* _Problem to work on_: Wherever the word "pixels" appears in the entries, copy the whole line.

* _Supplied material_:
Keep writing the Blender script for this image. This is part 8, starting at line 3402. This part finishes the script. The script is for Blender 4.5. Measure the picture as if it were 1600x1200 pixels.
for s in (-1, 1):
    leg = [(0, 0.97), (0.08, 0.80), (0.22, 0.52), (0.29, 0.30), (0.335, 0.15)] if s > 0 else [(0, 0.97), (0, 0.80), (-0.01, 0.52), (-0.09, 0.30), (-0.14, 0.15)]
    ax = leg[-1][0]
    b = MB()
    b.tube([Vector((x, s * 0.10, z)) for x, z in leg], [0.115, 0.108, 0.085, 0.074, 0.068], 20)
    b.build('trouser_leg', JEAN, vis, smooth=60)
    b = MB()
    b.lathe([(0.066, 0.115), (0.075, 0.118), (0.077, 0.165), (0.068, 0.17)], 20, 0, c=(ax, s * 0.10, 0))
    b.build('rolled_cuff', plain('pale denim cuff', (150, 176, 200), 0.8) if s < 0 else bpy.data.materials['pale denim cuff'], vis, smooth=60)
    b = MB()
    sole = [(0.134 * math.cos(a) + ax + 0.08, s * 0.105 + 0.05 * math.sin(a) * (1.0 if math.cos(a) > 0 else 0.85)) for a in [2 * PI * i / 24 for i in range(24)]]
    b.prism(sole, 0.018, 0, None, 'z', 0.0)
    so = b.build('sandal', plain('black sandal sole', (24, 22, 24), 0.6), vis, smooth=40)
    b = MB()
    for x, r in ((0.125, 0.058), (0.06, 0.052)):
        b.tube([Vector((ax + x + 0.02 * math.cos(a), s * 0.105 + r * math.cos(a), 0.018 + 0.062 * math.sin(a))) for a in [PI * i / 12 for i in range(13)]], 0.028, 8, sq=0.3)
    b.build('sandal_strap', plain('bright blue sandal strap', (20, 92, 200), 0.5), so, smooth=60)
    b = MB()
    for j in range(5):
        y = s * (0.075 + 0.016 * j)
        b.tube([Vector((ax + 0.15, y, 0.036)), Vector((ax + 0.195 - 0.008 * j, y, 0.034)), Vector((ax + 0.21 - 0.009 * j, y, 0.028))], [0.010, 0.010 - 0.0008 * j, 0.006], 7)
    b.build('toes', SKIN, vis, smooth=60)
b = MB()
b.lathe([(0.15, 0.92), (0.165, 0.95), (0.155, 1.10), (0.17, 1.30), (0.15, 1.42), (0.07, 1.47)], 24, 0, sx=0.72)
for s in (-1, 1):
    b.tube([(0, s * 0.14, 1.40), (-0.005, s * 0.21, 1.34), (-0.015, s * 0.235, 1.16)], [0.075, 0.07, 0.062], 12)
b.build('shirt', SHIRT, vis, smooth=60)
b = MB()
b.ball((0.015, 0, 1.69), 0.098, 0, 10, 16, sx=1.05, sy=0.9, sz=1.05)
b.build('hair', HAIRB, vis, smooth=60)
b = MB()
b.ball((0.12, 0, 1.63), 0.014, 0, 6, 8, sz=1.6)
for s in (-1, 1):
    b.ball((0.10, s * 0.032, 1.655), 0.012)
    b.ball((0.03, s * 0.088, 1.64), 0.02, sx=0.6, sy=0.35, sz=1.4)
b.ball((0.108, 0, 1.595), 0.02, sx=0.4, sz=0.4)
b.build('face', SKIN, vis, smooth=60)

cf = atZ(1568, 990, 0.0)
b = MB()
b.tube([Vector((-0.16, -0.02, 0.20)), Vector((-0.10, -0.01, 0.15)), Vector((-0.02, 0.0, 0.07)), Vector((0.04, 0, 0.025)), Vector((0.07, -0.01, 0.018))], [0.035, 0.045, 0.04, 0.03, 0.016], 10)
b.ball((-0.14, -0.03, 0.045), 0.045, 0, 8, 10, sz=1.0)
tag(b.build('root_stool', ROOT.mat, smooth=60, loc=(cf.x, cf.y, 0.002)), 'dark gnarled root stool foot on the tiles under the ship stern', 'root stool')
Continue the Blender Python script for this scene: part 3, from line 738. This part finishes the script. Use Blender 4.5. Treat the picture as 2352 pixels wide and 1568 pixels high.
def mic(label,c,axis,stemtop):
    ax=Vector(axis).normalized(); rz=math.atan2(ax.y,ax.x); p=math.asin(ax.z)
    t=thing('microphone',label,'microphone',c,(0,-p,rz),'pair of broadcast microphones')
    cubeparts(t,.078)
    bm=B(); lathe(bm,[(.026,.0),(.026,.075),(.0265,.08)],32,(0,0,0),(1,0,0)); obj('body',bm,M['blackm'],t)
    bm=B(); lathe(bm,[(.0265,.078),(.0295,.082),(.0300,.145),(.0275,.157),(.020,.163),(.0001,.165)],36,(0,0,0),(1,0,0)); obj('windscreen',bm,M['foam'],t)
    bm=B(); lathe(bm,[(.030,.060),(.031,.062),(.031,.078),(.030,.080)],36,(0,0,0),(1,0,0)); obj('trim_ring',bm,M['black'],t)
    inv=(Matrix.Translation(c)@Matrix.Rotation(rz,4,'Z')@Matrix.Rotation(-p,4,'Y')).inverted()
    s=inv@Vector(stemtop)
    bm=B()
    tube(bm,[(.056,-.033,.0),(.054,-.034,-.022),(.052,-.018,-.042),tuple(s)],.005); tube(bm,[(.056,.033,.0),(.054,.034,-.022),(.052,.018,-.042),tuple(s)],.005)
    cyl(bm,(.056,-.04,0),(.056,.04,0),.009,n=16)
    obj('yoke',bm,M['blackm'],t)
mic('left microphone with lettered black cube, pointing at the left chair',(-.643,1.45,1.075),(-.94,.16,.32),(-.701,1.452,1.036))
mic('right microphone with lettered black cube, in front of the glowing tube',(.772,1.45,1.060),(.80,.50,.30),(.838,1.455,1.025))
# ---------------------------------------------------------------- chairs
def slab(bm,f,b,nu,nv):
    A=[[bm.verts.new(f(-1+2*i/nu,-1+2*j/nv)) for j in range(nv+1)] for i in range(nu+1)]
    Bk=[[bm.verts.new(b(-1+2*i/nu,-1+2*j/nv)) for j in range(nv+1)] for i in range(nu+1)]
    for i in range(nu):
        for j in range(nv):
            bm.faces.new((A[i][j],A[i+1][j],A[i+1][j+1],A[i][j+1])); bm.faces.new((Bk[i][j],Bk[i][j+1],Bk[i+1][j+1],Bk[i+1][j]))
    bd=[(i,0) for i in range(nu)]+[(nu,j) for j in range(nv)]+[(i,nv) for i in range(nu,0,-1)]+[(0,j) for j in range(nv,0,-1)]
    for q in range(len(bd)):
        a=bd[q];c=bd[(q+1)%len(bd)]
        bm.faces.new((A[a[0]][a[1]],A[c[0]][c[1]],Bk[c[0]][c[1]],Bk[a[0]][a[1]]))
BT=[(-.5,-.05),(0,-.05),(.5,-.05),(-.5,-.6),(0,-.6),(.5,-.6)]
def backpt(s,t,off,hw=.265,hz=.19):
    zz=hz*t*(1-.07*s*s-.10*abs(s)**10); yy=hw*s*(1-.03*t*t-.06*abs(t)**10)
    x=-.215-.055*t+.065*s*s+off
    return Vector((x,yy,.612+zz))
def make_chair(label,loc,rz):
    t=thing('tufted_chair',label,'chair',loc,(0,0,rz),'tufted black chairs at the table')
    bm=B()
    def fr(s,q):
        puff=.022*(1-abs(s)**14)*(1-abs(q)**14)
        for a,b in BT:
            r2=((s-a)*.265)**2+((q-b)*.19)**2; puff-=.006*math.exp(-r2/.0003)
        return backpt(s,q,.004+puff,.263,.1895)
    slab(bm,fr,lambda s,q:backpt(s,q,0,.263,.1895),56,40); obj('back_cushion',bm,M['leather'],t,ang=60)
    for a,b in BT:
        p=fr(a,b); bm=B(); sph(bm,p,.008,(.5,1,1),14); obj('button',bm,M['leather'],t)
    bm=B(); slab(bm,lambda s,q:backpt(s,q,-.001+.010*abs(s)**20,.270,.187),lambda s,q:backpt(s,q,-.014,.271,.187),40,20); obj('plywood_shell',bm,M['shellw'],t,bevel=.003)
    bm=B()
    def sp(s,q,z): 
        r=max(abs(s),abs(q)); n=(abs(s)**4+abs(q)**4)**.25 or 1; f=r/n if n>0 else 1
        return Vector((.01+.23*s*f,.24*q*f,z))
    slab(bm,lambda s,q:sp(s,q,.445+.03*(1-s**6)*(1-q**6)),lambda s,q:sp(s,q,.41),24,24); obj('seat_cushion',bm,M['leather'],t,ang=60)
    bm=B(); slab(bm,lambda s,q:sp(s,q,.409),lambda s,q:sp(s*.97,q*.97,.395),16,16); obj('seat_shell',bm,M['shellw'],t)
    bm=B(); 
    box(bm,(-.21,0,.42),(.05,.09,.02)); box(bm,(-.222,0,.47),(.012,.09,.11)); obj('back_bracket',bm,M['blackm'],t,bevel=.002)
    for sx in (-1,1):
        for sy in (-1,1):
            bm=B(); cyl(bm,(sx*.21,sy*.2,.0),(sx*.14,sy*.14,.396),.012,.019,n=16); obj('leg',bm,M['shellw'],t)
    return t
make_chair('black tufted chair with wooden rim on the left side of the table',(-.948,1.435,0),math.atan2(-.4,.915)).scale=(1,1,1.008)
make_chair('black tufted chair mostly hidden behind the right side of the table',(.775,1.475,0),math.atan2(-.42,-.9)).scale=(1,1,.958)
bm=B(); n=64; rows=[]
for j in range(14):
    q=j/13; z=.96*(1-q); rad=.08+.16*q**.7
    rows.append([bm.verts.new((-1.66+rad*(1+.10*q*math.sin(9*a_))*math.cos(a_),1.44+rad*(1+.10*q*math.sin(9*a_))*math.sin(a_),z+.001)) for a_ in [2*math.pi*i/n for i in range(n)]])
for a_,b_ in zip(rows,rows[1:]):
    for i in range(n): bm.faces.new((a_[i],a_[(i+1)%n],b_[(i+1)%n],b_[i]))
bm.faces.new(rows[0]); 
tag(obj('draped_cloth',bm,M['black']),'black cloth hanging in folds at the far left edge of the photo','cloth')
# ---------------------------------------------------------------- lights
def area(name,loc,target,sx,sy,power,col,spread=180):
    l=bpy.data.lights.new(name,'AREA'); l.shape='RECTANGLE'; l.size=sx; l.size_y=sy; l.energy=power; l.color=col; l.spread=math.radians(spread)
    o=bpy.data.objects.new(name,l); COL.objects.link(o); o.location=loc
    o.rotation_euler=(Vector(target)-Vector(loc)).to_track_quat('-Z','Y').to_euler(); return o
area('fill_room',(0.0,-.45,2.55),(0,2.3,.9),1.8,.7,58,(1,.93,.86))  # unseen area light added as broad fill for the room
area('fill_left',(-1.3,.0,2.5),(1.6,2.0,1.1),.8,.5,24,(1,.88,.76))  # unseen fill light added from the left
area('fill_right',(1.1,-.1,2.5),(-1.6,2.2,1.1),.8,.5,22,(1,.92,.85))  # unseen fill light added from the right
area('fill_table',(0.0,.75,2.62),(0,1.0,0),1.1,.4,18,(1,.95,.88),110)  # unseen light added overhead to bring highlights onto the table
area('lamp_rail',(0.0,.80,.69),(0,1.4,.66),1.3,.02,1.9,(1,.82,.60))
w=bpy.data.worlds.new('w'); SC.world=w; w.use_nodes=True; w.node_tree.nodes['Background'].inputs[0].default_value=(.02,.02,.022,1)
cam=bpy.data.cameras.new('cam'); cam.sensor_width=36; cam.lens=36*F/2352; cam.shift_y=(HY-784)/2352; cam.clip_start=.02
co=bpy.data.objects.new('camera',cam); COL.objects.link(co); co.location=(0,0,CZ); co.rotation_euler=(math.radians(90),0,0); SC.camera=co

* _Response_:
Keep writing the Blender script for this image. This is part 8, starting at line 3402. This part finishes the script. The script is for Blender 4.5. Measure the picture as if it were 1600x1200 pixels.
Continue the Blender Python script for this scene: part 3, from line 738. This part finishes the script. Use Blender 4.5. Treat the picture as 2352 pixels wide and 1568 pixels high.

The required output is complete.